Jason is a fourth-generation maple syrup producer. Since he was a child, he has followed the footsteps of his father and grandfather over snow-covered parcels to maple stands in Door and Kewaunee counties, learning the best practices for sap collection and pure maple syrup production. Like the trees he taps, he anticipates every spring with mirthful enthusiasm. According to his wife, he becomes “Sap Happy.”

“He is like a mad scientist when he’s processing our syrup. To see him cooking and monitoring gauges, hydrometers and refractometers ... he’s truly focused on perfection,” Becky said of her husband.

Maple syrup’s flavor and richness is less a factor of the geography or type of maple tree.

“A great syrup is the result of finishing and bottling the product,” Jason said.

And he gets it just right.

The process of collecting tree sap is both time-sensitive as well as labor-intensive. Individual trees are first drilled and then tapped with a hollow metal tube. Sap is collected in buckets hanging off the trunk or through a series of lines that use gravity as a suction-mechanism to draw sap to a pail. From there, it is collected and poured into tanks on a tractor or four-wheeler that can maneuver more easily on the forest floor. Eventually, the sap is taken to a sugar shack where it is rendered for hours using the right combination of temperature and time to create the goodness of natural maple syrup. 

Popular Sap Happy Maple Products include the bottled pure maple syrup, as well as a variety of wholesome maple-based or coated products that Becky has refashioned from favorite family recipes, including maple cream, maple candy, maple glazed pecans and a customer favorite – maple popcorn.

“We all need a sweet treat once in a while. I started making snacks that our family and our kids could enjoy and be better for them,” Becky said. “I’m a huge health nut and use organic ingredients whenever possible. In creating our products, I also considered food sensitivities. For example, I converted butter to coconut oil, removing dairy from my popcorn recipe and used syrup instead of sugar.”

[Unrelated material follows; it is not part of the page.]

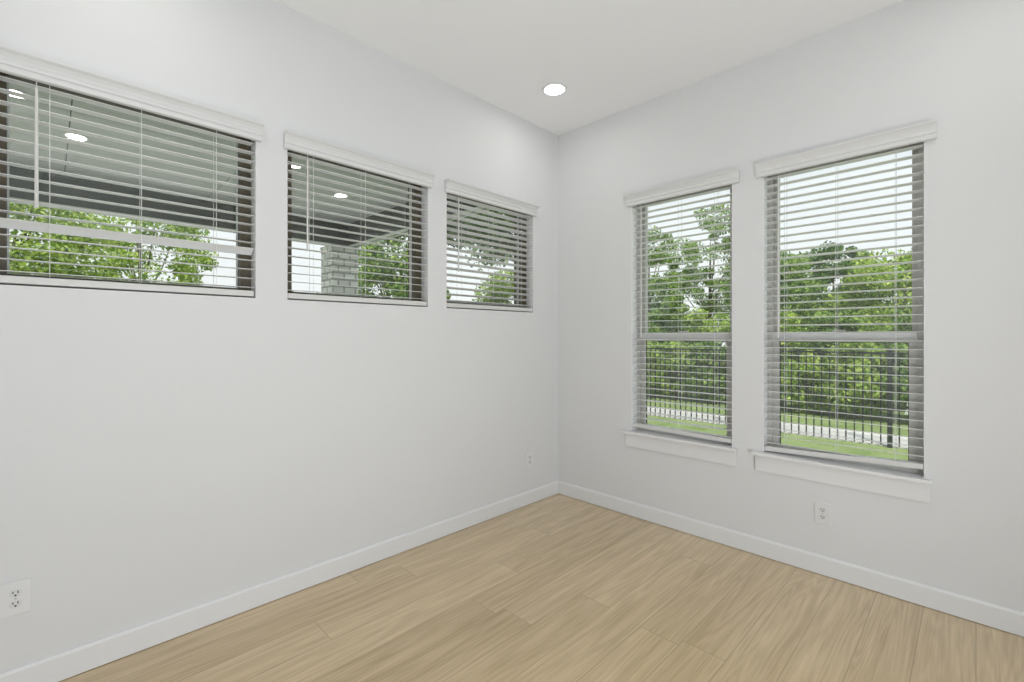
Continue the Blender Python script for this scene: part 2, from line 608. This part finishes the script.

The popcorn snack is also gluten free.

“There has been a resurgence of interest in maple syrup as a natural food, in particular as a natural sweetener,” said Cooper Henkel, a representative from Greens N Grains Natural Foods Market in Egg Harbor. “We love to source local products at our store, and it’s nice to be able to point them out to customers.”

The store sells the Sap Happy maple syrup and maple popcorn, and according to Henkel, the popcorn was an “immediate hit.” The Jorns family markets their maple syrup products at Terry Naturally and Sweet Willow Naturals in Green Bay and at Aurora’s Apothecary in Appleton.

Kevin Adlebush, owner of Aurora’s Apothecary, met Becky and Jason Jorns last year at Algoma Shanty Days. After Becky gave him a bag of Sap Happy maple popcorn, he was a fan from that point forward. He finished off the popcorn and kept the bag so he could contact the couple later. He knew he wanted to sell their products at his stores.

“Many people are looking to eat better and the syrup provides a natural sweetener. Many bake with it, or substitute it on snacks,” he said. “Not only does Becky use organic popcorn and other ingredients, but it also tastes really good!”

You can meet Becky or Jason at area farmers’ markets and events where they regularly promote and sell their maple syrup products as well as jams, jellies, and other natural food.

Beginning this spring, Sap Happy Maple Products will be available at the Maplewood Country Cupboard (formerly Maplewaupee Market), S1867 Highway 42 just north of Maplewood. The couple owns the property and recently upgraded the facility to include a commercial kitchen that they rent to other businesses.

With two young children, Aiden and KennaRae, and with Jason’s full-time job, the family’s goal is to sell more products wholesale and spend more time diversifying the product lineup while balancing their busy family life.

Becky said, “Collecting tree sap is my meditation in early spring. The snow, sunlight and branches of the trees are beautiful. All the hard work comes back to us when we see repeat customers and hear how much they enjoy our syrup.”